### To be done:
Write out the listing below exactly, and omit any images you find in it.

### Data block:
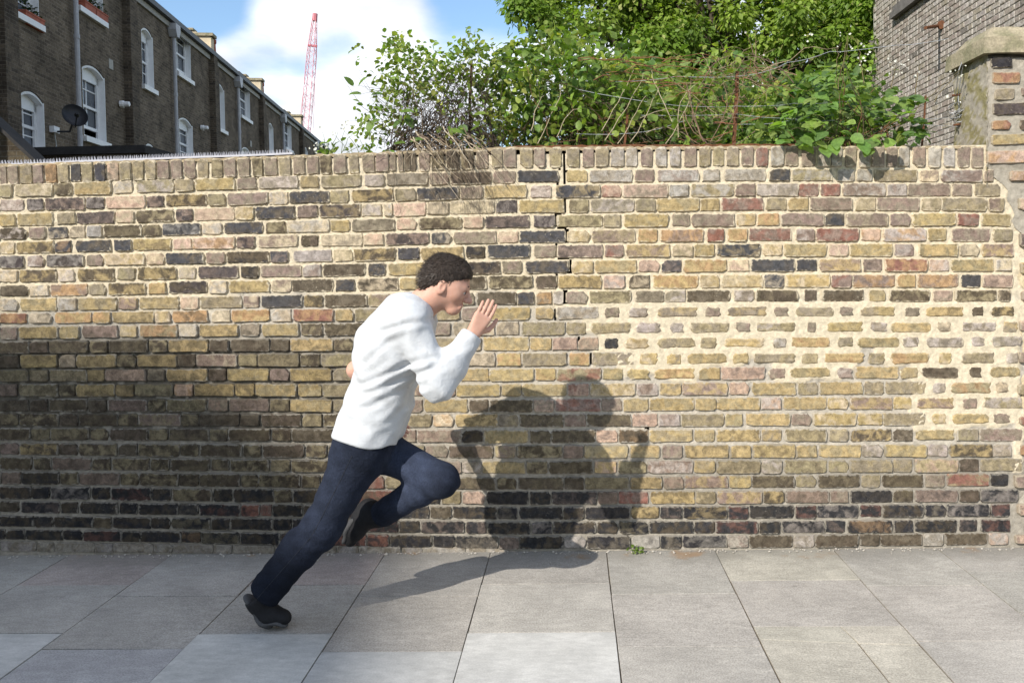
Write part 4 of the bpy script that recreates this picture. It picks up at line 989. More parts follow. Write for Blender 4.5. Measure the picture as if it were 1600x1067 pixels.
# ------------------------------------------------------------------ strip of bird spikes along the left of the wall top
def spike_strip():
    pts = [P(x, y, .05) for x, y in ((-90, 261), (0, 257.5), (60, 256), (130, 252), (200, 250), (300, 246), (380, 243.5), (458, 240))]
    r = empty('spike_strip', pts[4], 'pale plastic anti-climb spike strip along the wall top at the left', 'spikes')
    b = MB()
    for a, c in zip(pts[:-1], pts[1:]): b.hexa([a+Vector((0, -.012, -.006)), c+Vector((0, -.012, -.006)), c+Vector((0, .03, -.006)), a+Vector((0, .03, -.006))], [a+Vector((0, -.012, .004)), c+Vector((0, -.012, .004)), c+Vector((0, .03, .004)), a+Vector((0, .03, .004))])
    b.build('base_strip', M['spike'], r)
    b = MB()
    for a, c in zip(pts[:-1], pts[1:]):
        n = max(2, int((c-a).length/.0172))
        for k in range(n):
            p = a.lerp(c, k/n); 
            for yy in (0, .02): b.tube([p+Vector((0, yy, .003)), p+Vector((random.uniform(-.003, .003), yy-.006+random.uniform(-.003, .003), .024))], [.0033, .0012], 4)
    o = b.build('spikes', M['spike'], r); o['kind'] = 'stuff'
spike_strip()

# ------------------------------------------------------------------ gabled block across the road (behind the camera, to the left): it shades the wall's lower left
def street_block():
    y1 = -31.0
    def back(px, py):
        p = P(px, py, 0); return p-SUN_D*((p.y-y1)/SUN_D.y)
    pr = [back(*q) for q in ((-700, 378), (0, 506), (290, 552), (640, 858))]
    e = pr[3]-pr[2]; pr.append(pr[3]+e*.8); eave = pr[-1]
    x1 = eave.x; prof = [(p.x, p.z) for p in pr]; xa = prof[0][0]; prof = [(xa-9, prof[0][1]-3)]+prof
    x0 = prof[0][0]
    r = empty('mansard_block', ((x0+x1)/2, y1-6, -.15), 'tall brick block of flats with a mansard roof across the road', 'building')
    b = UVB(); y0 = y1-12; zw = eave.z
    b.box(x0, x1, y0, y1, -.15, zw-.05)
    b.build('wall', M['far_gable'], r)
    b = MB(); n = len(prof); pf = prof+[(x1, zw-.049), (x0, zw-.049)]; m = len(pf)
    b.add([(x, y1, z) for x, z in pf]+[(x, y0, z) for x, z in pf], [tuple(range(m-1, -1, -1)), tuple(range(m, 2*m))]+[(q, (q+1) % m, m+(q+1) % m, m+q) for q in range(m)])
    b.build('roof', M['slate'], r)
    for fl in range(5):
        for k in range(6):
            xx = x0+2.2+k*4.2; b = MB(); b.box(xx, xx+1.2, y1-.02, y1+.03, 1.2+fl*3, 2.9+fl*3); w = b.build('window', M['white_paint'], r)
            b = MB(); b.box(xx+.1, xx+1.1, y1+.031, y1+.036, 1.3+fl*3, 2.8+fl*3); b.build('pane', M['glass'], w)
street_block()

# ------------------------------------------------------------------ plants
def in_poly(x, y, poly):
    c = False; n = len(poly)
    for i in range(n):
        (x1, y1), (x2, y2) = poly[i], poly[(i+1) % n]
        if (y1 > y) != (y2 > y) and x < (x2-x1)*(y-y1)/(y2-y1)+x1: c = not c
    return c
def sample_poly(poly):
    xs = [p[0] for p in poly]; ys = [p[1] for p in poly]
    while True:
        x, y = random.uniform(min(xs), max(xs)), random.uniform(min(ys), max(ys))
        if in_poly(x, y, poly): return x, y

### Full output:
Write part 4 of the bpy script that recreates this picture. It picks up at line 989. More parts follow. Write for Blender 4.5. Measure the picture as if it were 1600x1067 pixels.
# ------------------------------------------------------------------ strip of bird spikes along the left of the wall top
def spike_strip():
    pts = [P(x, y, .05) for x, y in ((-90, 261), (0, 257.5), (60, 256), (130, 252), (200, 250), (300, 246), (380, 243.5), (458, 240))]
    r = empty('spike_strip', pts[4], 'pale plastic anti-climb spike strip along the wall top at the left', 'spikes')
    b = MB()
    for a, c in zip(pts[:-1], pts[1:]): b.hexa([a+Vector((0, -.012, -.006)), c+Vector((0, -.012, -.006)), c+Vector((0, .03, -.006)), a+Vector((0, .03, -.006))], [a+Vector((0, -.012, .004)), c+Vector((0, -.012, .004)), c+Vector((0, .03, .004)), a+Vector((0, .03, .004))])
    b.build('base_strip', M['spike'], r)
    b = MB()
    for a, c in zip(pts[:-1], pts[1:]):
        n = max(2, int((c-a).length/.0172))
        for k in range(n):
            p = a.lerp(c, k/n); 
            for yy in (0, .02): b.tube([p+Vector((0, yy, .003)), p+Vector((random.uniform(-.003, .003), yy-.006+random.uniform(-.003, .003), .024))], [.0033, .0012], 4)
    o = b.build('spikes', M['spike'], r); o['kind'] = 'stuff'
spike_strip()

# ------------------------------------------------------------------ gabled block across the road (behind the camera, to the left): it shades the wall's lower left
def street_block():
    y1 = -31.0
    def back(px, py):
        p = P(px, py, 0); return p-SUN_D*((p.y-y1)/SUN_D.y)
    pr = [back(*q) for q in ((-700, 378), (0, 506), (290, 552), (640, 858))]
    e = pr[3]-pr[2]; pr.append(pr[3]+e*.8); eave = pr[-1]
    x1 = eave.x; prof = [(p.x, p.z) for p in pr]; xa = prof[0][0]; prof = [(xa-9, prof[0][1]-3)]+prof
    x0 = prof[0][0]
    r = empty('mansard_block', ((x0+x1)/2, y1-6, -.15), 'tall brick block of flats with a mansard roof across the road', 'building')
    b = UVB(); y0 = y1-12; zw = eave.z
    b.box(x0, x1, y0, y1, -.15, zw-.05)
    b.build('wall', M['far_gable'], r)
    b = MB(); n = len(prof); pf = prof+[(x1, zw-.049), (x0, zw-.049)]; m = len(pf)
    b.add([(x, y1, z) for x, z in pf]+[(x, y0, z) for x, z in pf], [tuple(range(m-1, -1, -1)), tuple(range(m, 2*m))]+[(q, (q+1) % m, m+(q+1) % m, m+q) for q in range(m)])
    b.build('roof', M['slate'], r)
    for fl in range(5):
        for k in range(6):
            xx = x0+2.2+k*4.2; b = MB(); b.box(xx, xx+1.2, y1-.02, y1+.03, 1.2+fl*3, 2.9+fl*3); w = b.build('window', M['white_paint'], r)
            b = MB(); b.box(xx+.1, xx+1.1, y1+.031, y1+.036, 1.3+fl*3, 2.8+fl*3); b.build('pane', M['glass'], w)
street_block()

# ------------------------------------------------------------------ plants
def in_poly(x, y, poly):
    c = False; n = len(poly)
    for i in range(n):
        (x1, y1), (x2, y2) = poly[i], poly[(i+1) % n]
        if (y1 > y) != (y2 > y) and x < (x2-x1)*(y-y1)/(y2-y1)+x1: c = not c
    return c
def sample_poly(poly):
    xs = [p[0] for p in poly]; ys = [p[1] for p in poly]
    while True:
        x, y = random.uniform(min(xs), max(xs)), random.uniform(min(ys), max(ys))
        if in_poly(x, y, poly): return x, y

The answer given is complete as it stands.